* TASK DETAILS *
Your answer is a single number: the count of lines that contain the string "empty".
-- start SUPPLIED RECORDS --
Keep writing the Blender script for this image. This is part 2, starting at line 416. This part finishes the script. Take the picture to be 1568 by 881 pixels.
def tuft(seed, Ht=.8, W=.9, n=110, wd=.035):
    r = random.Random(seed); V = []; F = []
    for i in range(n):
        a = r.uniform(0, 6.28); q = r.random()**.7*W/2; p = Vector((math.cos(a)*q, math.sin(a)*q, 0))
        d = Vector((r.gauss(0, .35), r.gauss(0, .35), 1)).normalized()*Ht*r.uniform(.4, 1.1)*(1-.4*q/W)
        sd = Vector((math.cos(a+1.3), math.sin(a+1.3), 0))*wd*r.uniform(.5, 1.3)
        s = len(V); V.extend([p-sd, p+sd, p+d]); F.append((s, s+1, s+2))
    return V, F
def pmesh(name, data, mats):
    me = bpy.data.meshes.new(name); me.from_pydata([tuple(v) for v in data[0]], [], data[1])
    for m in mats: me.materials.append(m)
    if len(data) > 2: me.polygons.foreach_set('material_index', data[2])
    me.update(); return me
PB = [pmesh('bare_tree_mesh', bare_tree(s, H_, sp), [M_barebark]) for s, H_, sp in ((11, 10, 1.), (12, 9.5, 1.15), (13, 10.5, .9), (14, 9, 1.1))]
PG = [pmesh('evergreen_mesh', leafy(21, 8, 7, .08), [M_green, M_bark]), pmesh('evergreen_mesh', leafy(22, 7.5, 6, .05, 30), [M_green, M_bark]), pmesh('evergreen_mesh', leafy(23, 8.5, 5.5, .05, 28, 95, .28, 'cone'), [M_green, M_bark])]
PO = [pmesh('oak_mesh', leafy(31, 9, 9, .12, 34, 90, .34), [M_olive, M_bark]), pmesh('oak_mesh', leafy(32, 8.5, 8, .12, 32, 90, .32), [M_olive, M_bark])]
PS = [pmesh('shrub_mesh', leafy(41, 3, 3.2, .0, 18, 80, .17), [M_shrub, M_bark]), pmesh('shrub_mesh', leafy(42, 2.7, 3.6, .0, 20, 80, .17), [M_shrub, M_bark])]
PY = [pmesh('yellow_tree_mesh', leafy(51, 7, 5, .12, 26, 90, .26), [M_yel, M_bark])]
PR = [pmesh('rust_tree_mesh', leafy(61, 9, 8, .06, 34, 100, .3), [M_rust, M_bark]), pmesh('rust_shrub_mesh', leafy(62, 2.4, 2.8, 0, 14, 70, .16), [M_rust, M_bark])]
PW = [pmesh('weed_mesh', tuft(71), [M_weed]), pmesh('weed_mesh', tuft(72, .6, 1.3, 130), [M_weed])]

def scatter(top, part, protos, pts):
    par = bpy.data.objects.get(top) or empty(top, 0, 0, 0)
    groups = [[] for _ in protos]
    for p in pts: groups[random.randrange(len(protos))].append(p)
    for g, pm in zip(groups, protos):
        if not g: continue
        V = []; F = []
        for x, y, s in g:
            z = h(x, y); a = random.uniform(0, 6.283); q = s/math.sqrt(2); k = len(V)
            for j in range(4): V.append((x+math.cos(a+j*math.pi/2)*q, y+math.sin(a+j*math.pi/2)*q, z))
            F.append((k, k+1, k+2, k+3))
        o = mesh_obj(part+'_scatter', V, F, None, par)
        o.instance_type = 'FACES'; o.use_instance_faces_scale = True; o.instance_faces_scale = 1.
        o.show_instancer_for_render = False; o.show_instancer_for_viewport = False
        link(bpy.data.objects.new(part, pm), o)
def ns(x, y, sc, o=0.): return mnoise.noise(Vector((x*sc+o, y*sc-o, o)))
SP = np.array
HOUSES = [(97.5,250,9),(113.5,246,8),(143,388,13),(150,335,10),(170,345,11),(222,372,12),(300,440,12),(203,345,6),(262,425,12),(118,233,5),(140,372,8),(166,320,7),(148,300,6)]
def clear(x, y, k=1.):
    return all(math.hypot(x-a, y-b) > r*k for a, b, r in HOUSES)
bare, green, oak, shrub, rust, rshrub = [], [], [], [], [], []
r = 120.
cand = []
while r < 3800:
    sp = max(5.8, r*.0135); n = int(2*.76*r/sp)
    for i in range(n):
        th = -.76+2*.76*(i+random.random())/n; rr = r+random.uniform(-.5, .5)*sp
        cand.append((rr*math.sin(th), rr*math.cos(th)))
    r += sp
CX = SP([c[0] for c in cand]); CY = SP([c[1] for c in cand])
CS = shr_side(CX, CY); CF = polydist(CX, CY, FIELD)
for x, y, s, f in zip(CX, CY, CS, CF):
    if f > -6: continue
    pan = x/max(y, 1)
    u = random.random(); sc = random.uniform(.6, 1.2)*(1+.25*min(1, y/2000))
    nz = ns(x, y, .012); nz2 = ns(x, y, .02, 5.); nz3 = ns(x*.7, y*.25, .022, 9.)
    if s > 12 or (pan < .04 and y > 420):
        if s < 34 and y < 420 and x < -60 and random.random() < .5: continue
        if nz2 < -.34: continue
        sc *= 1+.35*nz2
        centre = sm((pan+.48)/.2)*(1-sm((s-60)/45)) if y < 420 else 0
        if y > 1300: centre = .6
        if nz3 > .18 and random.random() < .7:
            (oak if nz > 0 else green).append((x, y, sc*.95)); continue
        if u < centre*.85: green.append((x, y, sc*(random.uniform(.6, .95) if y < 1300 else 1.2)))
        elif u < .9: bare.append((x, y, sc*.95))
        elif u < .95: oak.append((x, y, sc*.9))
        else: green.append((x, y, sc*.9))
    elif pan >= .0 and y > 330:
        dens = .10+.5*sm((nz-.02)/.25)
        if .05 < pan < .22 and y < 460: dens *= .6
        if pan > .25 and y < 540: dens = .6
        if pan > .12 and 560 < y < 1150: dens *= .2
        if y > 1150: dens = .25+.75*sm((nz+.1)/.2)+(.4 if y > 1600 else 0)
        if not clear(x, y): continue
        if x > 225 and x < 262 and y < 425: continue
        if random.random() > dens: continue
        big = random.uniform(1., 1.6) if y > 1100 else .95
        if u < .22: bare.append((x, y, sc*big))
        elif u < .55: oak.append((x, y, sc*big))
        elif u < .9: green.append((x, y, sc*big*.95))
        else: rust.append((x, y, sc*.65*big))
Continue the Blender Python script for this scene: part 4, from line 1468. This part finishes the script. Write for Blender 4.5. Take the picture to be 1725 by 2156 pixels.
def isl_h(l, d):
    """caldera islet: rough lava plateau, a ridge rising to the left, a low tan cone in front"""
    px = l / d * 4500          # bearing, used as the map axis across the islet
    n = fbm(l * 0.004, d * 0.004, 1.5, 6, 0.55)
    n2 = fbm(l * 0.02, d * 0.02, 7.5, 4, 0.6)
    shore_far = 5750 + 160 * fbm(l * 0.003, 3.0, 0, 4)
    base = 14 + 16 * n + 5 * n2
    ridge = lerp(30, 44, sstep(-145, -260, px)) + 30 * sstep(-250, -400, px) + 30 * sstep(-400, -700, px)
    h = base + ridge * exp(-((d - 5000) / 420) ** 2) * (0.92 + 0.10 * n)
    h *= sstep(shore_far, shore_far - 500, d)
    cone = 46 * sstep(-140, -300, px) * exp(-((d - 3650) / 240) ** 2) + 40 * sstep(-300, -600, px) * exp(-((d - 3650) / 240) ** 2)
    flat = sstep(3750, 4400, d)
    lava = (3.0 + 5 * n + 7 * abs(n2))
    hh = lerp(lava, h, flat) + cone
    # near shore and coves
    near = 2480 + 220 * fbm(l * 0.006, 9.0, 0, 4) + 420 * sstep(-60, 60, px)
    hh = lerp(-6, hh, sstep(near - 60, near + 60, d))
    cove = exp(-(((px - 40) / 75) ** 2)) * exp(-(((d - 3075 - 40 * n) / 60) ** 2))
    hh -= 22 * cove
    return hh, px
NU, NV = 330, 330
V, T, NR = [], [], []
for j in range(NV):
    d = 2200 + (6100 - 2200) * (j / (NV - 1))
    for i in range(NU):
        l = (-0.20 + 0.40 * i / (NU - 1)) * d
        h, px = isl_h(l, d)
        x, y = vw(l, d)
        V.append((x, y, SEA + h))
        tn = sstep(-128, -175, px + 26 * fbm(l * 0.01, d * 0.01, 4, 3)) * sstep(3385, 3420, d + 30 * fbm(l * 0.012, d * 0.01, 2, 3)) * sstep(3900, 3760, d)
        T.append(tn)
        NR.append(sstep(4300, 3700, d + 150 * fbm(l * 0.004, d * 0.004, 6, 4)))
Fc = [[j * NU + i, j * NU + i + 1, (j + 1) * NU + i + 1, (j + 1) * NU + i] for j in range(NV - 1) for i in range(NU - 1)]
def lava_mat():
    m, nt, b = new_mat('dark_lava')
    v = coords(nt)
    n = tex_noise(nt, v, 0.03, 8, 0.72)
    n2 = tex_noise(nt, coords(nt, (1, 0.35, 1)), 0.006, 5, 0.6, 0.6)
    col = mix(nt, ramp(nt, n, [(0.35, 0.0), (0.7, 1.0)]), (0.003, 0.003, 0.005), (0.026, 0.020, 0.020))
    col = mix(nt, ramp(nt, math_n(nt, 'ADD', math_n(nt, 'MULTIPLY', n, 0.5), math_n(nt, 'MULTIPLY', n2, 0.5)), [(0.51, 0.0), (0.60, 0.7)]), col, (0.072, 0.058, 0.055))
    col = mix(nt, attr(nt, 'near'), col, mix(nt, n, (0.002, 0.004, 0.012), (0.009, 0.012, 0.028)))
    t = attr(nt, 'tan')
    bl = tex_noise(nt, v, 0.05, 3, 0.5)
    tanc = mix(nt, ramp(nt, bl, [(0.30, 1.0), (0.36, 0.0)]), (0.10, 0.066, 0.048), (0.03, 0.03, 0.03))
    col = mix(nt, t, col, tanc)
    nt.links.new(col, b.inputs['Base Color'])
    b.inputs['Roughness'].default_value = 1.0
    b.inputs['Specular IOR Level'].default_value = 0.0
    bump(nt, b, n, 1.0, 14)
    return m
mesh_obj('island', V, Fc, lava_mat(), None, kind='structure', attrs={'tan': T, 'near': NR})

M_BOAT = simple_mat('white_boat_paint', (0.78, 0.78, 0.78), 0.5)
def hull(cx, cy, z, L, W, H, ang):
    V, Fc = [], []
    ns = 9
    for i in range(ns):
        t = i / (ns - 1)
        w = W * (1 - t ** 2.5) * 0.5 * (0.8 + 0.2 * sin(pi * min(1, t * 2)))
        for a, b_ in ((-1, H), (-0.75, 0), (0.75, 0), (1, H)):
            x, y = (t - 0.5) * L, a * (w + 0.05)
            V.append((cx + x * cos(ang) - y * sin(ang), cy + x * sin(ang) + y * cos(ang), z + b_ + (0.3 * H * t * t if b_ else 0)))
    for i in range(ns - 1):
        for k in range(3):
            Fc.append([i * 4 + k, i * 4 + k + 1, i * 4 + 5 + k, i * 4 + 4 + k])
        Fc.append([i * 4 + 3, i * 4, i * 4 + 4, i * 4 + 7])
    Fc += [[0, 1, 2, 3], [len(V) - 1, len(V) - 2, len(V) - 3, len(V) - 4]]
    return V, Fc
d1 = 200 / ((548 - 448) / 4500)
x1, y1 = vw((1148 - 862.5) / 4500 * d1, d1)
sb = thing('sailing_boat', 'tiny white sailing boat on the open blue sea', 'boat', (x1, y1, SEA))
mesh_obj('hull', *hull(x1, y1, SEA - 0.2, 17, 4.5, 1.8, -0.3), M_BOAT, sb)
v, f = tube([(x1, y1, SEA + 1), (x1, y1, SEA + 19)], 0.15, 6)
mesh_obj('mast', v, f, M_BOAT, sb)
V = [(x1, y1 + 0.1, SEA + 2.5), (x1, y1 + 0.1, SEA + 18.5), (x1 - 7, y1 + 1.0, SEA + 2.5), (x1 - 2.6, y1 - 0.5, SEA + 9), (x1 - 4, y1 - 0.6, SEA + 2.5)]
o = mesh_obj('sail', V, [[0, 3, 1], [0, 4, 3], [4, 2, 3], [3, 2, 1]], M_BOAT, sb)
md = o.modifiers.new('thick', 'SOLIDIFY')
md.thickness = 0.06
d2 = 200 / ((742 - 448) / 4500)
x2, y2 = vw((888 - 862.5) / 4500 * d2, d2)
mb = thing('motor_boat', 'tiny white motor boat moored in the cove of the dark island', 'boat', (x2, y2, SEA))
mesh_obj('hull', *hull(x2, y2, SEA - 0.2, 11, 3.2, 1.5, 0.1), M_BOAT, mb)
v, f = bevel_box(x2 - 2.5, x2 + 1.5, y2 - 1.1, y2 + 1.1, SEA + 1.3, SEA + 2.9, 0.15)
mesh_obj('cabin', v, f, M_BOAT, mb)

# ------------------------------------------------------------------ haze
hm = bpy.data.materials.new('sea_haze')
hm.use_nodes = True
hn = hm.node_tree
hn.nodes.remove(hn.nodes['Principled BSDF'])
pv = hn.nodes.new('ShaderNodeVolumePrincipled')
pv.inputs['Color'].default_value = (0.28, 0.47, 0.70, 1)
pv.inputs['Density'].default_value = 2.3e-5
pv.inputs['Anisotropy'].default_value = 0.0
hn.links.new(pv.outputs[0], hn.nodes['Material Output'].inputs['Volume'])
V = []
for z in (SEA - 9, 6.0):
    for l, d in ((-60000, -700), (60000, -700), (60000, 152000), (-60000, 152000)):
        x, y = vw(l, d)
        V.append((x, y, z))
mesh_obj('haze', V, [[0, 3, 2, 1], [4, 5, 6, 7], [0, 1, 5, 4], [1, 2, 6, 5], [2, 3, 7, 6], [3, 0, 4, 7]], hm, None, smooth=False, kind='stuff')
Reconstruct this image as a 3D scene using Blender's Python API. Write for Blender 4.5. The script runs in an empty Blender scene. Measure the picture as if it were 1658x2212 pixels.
-- end SUPPLIED RECORDS --
* PROBLEM SOLUTION *
2